Pero, partiendo de la premisa de que toda crisis tiene el desenlace que el pueblo elija —cuando se sabe y comporta como constructor de la historia, no como su sufridor—, puedo afirmar que las crisis de existencia social, los desastres de amplio espectro, los daños reversibles e irreversibles y las cruentas traiciones que como pueblo sufrimos van a tener como desenlace —luego de salir de la pesadilla— la reinvención del país a imagen y semejanza de una utopía social inconclusa, cuya síntesis es tan simple como fulminante: que lo público sea mejor que lo privado… y que siempre esté al alcance de todos.
Lograr lo anterior no es fácil, ni es una línea recta inmutable y unidireccional, y nos exige que recobremos los valores democráticos que fueron maleados por la vileza de los corruptos consuetudinarios; nos exige que, sin anestesia, le quitemos los colmillos a la voracidad económica que minimizó el salario mínimo, nos expropió servicios públicos y, para terminar de joder a quienes ya estaban jodidos, nos condenó a seguir siendo los eternos indocumentados y expulsados; nos exige que le espulguemos los olvidos a la memoria; nos exige que usemos la epistemología, la narrativa y el pensamiento crítico de las víctimas, no las de los victimarios; nos exige que no convirtamos en número a las personas; nos exige que hagamos prevalecer las presencias sobre las ausencias; nos exige que nos conozcamos y nos reconozcamos como seres humanos y no como espectros, súbditos o apéndices de la tecnología.
El 16 de enero es la fecha propicia, por su nueva cabalística y simbolismo, para convertir en certidumbres las incertidumbres de Mafalda, para convertir en sueños las pesadillas de Dante, para convertir en agua bendita la sangre derramada, para convertir el presente en futuro.

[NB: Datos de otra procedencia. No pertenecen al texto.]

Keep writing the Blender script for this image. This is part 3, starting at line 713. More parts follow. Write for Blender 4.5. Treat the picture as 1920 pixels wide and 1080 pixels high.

Sabemos —de vistas y oídas… y tocadas— que todo descubrimiento implica perderse varias veces en el camino, pero tenemos la ventaja de que nosotros sí sabemos con absoluta claridad cuál es la ruta que no hay que volver a transitar, y siendo así, todos los pasos y regresos son avances. Y cada breve descanso que tomemos para evaluar lo hecho, cómo lo hemos hecho, por qué lo hemos hecho y para quién lo hemos hecho será una buena excusa para pedirle al señor zapatero que le renueve la suela a los pies; para pedirle a la metáfora que se imponga a los verbos coercitivos, para cambiar el Código Penal por 200 poemas de amor y una canción esperanzada; para pedirle al oído que no escuche las palabras necias de los necios que, disfrazados de historiadores benditos y forenses, quieren que los victimarios nos vuelvan a victimizar; para pedirle a las venas rotas que remienden sus cortaduras con el árnica y aloe vera que crecen en el patio de las abuelas que no son desalmadas; para pedirle al laberinto del imaginario que se sacuda la soledad.